*WHAT IS ASKED:* Reproduce the listing below exactly, minus its pictures.

*GIVEN MATERIAL:*
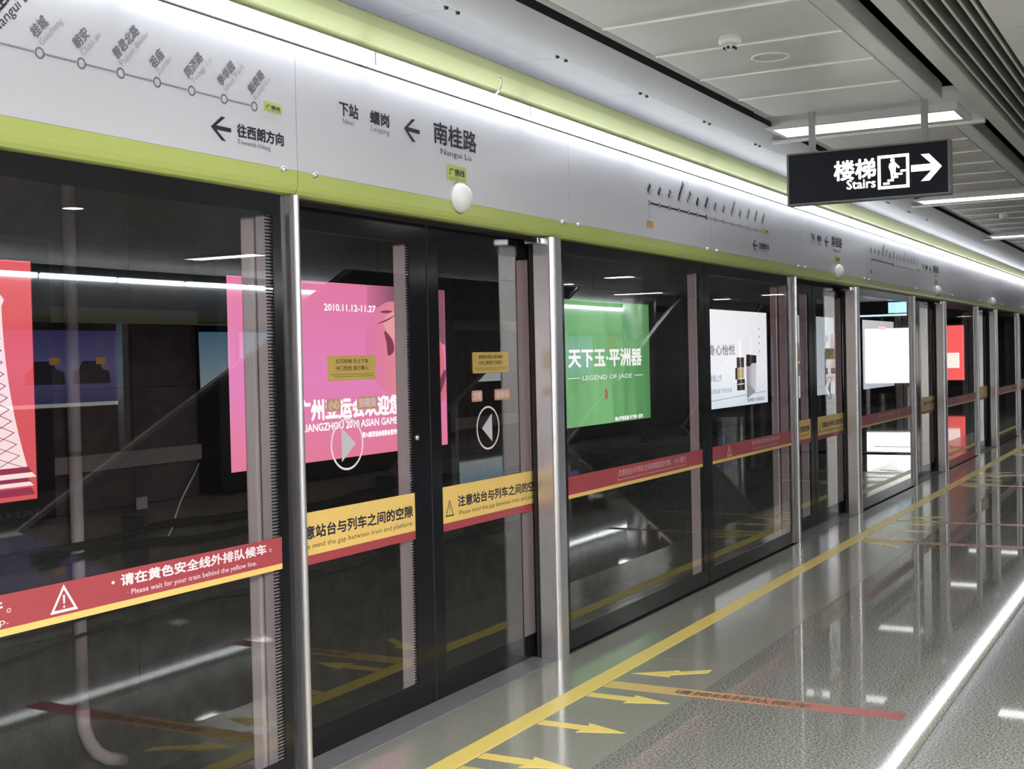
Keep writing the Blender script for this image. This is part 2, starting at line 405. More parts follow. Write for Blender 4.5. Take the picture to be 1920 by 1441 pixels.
# flat soffit band, lime fascia and lavender soffit above the screen doors
x = XA; i = 0
box('soffit_band', XA, XB, -0.690, -0.424, 3.002, 3.05, principled('soffit_grey', (0.27, 0.26, 0.262), 0.4), ceil)
prism('soffit_step', [(-0.690, 3.002), (-0.70, 3.12), (-0.66, 3.12), (-0.66, 3.05)], 'x', XA, XB, M_VOID, ceil)
xs = 4.466
k0 = int((xs-XA)/0.998)
x = xs-0.998*k0
while x < 30:
    prism('soffit_panel', [(-0.066, 3.026), (-0.25, 3.028), (-0.420, 3.016), (-0.420, 3.04), (-0.066, 3.05)], 'x', x+0.001, x+0.997, M_LAV, ceil)
    for dx in (0.045, 0.953):
        if 3 < x < 14:
            obj('panel_bolt', lambda bm: bm_lathe(bm, [(0.0, -0.010), (0.008, -0.010), (0.009, -0.002), (0.011, 0.0)], (x+dx, -0.385, 3.0175), 'z', 10), M_DARK, ceil)
    x += 0.998
box('soffit_panel', x, XB, -0.42, -0.066, 3.02, 3.05, M_LAV, ceil)
prism('lime_fascia', [(0.03, 2.89), (-0.012, 2.93), (-0.045, 2.985), (-0.062, 3.026), (-0.05, 3.05), (0.05, 3.05)], 'x', XA, XB, M_GREENUP, ceil)
# beam and fins over the middle of the platform
box('beam', XA, XB, -1.972, -1.882, 3.0, 3.25, M_TRIM, ceil, 0.004)
for j, fy in enumerate((-2.02, -2.075, -2.135, -2.19, -2.235)):
    fn = box('fin', XA, XB, fy-0.004, fy+0.004, 3.004, 3.16, M_FIN, ceil)
    box('fin_edge', XA, XB, fy-0.0045, fy+0.0045, 2.996, 3.004, M_FINEDGE, ceil)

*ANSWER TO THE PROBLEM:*
Keep writing the Blender script for this image. This is part 2, starting at line 405. More parts follow. Write for Blender 4.5. Take the picture to be 1920 by 1441 pixels.
# flat soffit band, lime fascia and lavender soffit above the screen doors
x = XA; i = 0
box('soffit_band', XA, XB, -0.690, -0.424, 3.002, 3.05, principled('soffit_grey', (0.27, 0.26, 0.262), 0.4), ceil)
prism('soffit_step', [(-0.690, 3.002), (-0.70, 3.12), (-0.66, 3.12), (-0.66, 3.05)], 'x', XA, XB, M_VOID, ceil)
xs = 4.466
k0 = int((xs-XA)/0.998)
x = xs-0.998*k0
while x < 30:
    prism('soffit_panel', [(-0.066, 3.026), (-0.25, 3.028), (-0.420, 3.016), (-0.420, 3.04), (-0.066, 3.05)], 'x', x+0.001, x+0.997, M_LAV, ceil)
    for dx in (0.045, 0.953):
        if 3 < x < 14:
            obj('panel_bolt', lambda bm: bm_lathe(bm, [(0.0, -0.010), (0.008, -0.010), (0.009, -0.002), (0.011, 0.0)], (x+dx, -0.385, 3.0175), 'z', 10), M_DARK, ceil)
    x += 0.998
box('soffit_panel', x, XB, -0.42, -0.066, 3.02, 3.05, M_LAV, ceil)
prism('lime_fascia', [(0.03, 2.89), (-0.012, 2.93), (-0.045, 2.985), (-0.062, 3.026), (-0.05, 3.05), (0.05, 3.05)], 'x', XA, XB, M_GREENUP, ceil)
# beam and fins over the middle of the platform
box('beam', XA, XB, -1.972, -1.882, 3.0, 3.25, M_TRIM, ceil, 0.004)
for j, fy in enumerate((-2.02, -2.075, -2.135, -2.19, -2.235)):
    fn = box('fin', XA, XB, fy-0.004, fy+0.004, 3.004, 3.16, M_FIN, ceil)
    box('fin_edge', XA, XB, fy-0.0045, fy+0.0045, 2.996, 3.004, M_FINEDGE, ceil)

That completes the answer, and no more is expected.